Seating Chart Causing Early Friction In House 

01/08/25 01:56 PM - By Team MIRS

(Source: MIRS.news, Published 01/07/2025) Session just started for the 2025-26 term, and there's already friction in the state House over where the minority Democratic members are going to sit. 


In the run-up to Wednesday's opening session, House Minority Leader Ranjeev Puri (D-Canton) sent presumed Speaker Matt Hall (R-Richland Township) a list of where he'd like his members to sit on the House floor for session this term, according to well-placed sources. 

After all, under MCL 4.61-2, “The minority leader of the house of representatives shall assign each member of the minority caucus to a seat.” 

However, MIRS has learned that Hall heard rumblings from some Democratic members that they didn't like where Puri put them and asked to be moved. Hall did exactly that and shuffled around the members to places they allegedly wanted to be. 

Hall's team argues that MCL 4.61 also reads that this section of law “does not apply if section 54 of article IV of the state constitution of 1963 is repealed or is amended," which is what happened with the passage of Proposal 1 of 2022. Basically, the whole seating arrangement process created under former House Speaker Jason Wentworth was scrapped. 

Hall's folks argue that the incoming Speaker was mindful of folks who needed aisle seats due to health and mobility issues, and that much of what Puri wanted is what he is getting. 

Regardless, the upshot has been a seating arrangement that is much different than years of old, when a seniority-based lottery was used for members to pick seats.

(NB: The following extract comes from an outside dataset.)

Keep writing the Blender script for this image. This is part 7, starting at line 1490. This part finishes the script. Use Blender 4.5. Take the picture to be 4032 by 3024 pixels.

The early seating chart, for example, has some oddities. 

For example, former House Speaker Joe Tate (D-Detroit) is sitting at the end of a row with Rep. Jason Morgan (D-Ann Arbor), who isn't exactly an ideological soulmate. The same thing happened with Tate ally Rep. Tyrone Carter (D-Detroit), who is next to another Washtenaw County liberal, Rep. Carrie A. Rheingans (D-Ann Arbor).